Fig. 263.—Flake, chipped for scraper.

Frequently the large flat spalls knocked from blocks or chunks of flint in shaping them, or in obtaining pieces to work, are of such form that very little additional labor converts them into serviceable scrapers, knives, spears, or arrows. A number of such pieces are found in the collection. These, however, are not considered in the flakes now to be described:

A. Edges bluntly chipped (from the concave side) for use as scrapers. They may or may not have notches for attachment to a handle. An example from Kanawha valley, West Virginia, is shown in [figure 263]. Others come from southwestern Arkansas; Kanawha valley; Miami and Scioto valleys, and central Ohio.
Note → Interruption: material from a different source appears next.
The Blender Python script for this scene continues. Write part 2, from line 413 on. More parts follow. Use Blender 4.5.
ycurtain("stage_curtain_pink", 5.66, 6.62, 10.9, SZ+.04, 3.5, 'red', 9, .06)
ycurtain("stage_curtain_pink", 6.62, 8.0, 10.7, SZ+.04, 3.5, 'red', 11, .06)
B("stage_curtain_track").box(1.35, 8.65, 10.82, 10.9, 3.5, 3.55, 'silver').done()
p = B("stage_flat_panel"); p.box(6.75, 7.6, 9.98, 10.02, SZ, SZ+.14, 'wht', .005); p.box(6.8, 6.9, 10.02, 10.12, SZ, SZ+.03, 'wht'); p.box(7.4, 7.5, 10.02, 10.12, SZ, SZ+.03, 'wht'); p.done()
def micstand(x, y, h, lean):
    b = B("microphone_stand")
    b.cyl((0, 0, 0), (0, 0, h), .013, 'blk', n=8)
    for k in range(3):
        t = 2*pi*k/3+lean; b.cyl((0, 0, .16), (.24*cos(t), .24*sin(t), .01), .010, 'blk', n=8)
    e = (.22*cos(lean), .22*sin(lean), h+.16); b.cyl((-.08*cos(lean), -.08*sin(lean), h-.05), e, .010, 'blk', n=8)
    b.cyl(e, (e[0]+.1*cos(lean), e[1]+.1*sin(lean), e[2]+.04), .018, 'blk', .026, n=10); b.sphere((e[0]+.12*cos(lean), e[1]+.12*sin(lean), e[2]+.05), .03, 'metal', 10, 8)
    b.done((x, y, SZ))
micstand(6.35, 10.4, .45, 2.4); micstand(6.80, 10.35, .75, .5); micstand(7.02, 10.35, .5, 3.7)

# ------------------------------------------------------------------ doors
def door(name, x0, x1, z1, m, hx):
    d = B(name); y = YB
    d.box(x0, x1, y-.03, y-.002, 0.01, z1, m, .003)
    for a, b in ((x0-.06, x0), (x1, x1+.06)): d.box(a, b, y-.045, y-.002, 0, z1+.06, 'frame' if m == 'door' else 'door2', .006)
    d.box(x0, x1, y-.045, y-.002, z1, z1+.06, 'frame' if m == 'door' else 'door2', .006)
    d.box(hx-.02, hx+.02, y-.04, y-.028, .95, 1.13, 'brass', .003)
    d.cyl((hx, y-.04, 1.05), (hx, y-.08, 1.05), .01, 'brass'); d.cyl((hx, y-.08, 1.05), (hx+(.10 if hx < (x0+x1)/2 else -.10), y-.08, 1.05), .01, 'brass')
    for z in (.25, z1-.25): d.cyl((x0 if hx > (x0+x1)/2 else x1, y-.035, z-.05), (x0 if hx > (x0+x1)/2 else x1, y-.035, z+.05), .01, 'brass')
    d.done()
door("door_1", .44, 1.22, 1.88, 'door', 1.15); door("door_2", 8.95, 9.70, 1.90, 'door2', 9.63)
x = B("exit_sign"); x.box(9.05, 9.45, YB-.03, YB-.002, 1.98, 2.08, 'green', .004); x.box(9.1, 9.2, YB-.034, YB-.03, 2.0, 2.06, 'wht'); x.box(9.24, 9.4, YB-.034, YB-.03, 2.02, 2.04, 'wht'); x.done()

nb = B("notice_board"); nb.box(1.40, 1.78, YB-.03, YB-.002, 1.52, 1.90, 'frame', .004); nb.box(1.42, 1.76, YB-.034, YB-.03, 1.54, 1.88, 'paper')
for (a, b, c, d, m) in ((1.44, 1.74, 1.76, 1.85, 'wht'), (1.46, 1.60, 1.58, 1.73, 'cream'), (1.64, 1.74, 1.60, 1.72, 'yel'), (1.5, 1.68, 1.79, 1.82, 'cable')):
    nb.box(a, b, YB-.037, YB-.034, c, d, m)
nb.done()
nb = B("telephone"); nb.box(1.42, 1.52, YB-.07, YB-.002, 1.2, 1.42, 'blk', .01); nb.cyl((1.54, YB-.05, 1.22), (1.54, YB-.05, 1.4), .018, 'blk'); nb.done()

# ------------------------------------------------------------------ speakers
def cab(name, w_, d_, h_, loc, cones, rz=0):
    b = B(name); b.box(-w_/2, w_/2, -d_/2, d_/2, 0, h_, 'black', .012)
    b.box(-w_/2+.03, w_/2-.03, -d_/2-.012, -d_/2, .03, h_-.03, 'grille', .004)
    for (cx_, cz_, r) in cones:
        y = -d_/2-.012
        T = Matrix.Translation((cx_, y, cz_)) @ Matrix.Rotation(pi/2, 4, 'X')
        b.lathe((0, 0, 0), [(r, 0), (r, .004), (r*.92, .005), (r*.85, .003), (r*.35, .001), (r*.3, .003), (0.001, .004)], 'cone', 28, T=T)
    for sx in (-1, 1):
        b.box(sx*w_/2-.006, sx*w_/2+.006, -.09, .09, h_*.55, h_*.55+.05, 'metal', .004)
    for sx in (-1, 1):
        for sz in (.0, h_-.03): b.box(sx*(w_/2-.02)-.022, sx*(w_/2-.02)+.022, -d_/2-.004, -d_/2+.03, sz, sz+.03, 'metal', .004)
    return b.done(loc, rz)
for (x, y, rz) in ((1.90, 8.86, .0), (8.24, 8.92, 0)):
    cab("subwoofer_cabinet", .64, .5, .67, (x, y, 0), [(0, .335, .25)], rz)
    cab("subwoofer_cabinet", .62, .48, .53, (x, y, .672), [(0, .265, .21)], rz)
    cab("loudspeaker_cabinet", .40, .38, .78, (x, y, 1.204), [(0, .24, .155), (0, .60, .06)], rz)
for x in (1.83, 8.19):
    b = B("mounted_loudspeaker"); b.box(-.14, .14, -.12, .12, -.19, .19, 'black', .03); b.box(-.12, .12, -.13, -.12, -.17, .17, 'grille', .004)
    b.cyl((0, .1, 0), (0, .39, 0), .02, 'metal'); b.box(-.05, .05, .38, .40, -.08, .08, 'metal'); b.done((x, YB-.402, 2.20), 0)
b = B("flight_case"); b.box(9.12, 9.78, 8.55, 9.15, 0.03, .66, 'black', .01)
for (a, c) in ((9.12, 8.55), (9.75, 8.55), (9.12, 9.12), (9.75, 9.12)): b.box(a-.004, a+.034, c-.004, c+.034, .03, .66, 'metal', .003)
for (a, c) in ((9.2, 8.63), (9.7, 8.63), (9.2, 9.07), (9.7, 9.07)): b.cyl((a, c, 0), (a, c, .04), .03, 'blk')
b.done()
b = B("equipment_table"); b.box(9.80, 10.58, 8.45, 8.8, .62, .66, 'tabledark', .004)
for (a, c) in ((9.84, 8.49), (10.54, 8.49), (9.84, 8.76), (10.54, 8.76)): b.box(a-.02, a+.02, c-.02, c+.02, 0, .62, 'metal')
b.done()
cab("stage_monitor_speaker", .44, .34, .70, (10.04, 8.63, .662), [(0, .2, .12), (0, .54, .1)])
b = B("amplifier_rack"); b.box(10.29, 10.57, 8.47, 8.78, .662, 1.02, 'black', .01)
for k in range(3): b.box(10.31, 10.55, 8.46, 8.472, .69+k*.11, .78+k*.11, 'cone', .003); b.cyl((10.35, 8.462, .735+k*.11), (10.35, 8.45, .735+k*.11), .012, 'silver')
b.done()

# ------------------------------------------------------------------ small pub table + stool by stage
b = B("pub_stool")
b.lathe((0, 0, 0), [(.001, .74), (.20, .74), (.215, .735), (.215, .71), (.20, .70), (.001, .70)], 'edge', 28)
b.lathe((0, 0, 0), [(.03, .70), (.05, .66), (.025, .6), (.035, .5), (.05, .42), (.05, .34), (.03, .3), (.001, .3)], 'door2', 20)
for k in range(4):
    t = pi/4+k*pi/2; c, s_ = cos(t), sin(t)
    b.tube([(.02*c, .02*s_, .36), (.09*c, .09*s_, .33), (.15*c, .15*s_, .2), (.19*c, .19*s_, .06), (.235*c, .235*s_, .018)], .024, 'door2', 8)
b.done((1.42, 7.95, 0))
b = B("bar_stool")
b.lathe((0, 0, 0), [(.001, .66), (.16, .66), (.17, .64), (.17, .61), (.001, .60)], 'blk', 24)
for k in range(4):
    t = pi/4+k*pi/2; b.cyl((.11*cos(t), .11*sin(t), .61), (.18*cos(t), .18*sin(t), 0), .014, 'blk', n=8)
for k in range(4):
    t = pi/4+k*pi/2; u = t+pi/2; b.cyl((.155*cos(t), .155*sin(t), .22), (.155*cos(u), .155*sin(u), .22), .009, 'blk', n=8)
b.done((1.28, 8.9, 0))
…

B. Trimmed only enough to give a general leaf shape, the faces being left unchanged; for use as knives or arrowheads, most of them being exceedingly small; notched, or with continuous edges. This form is represented by the specimen from Licking county, Ohio, illustrated in [figure 264]. It is found in central Ohio; northeastern Arkansas; Coosa valley, Alabama; eastern Tennessee; and western North Carolina.

Fig. 264.—Flake, chipped for knife or arrow head.

Fig. 265.—Flake, slender, probably for lancet.

C. Long, slender, with three or four facets on one face, caused by others having been struck off above. The edges are as keen as broken glass, and the points are usually quite sharp. In a great many the points have been worked off by fine, secondary chipping. When this is done, it is always at the end which was struck in knocking off the flake. In some cases it may be due to the shattering effects of the blow; but in many specimens the evidence is plain that it was done afterward for the purpose of making a sharper point. Some flakes of this kind have notches for attachment to a shaft, probably for arrows; such specimens, however, are without the secondary chipping, and the notches are at the end opposite the one struck.

A good example, shown in [figure 265], is from Kanawha valley, and there are others from the same locality, as well as from Miami valley, Ohio; and Union county, Mississippi.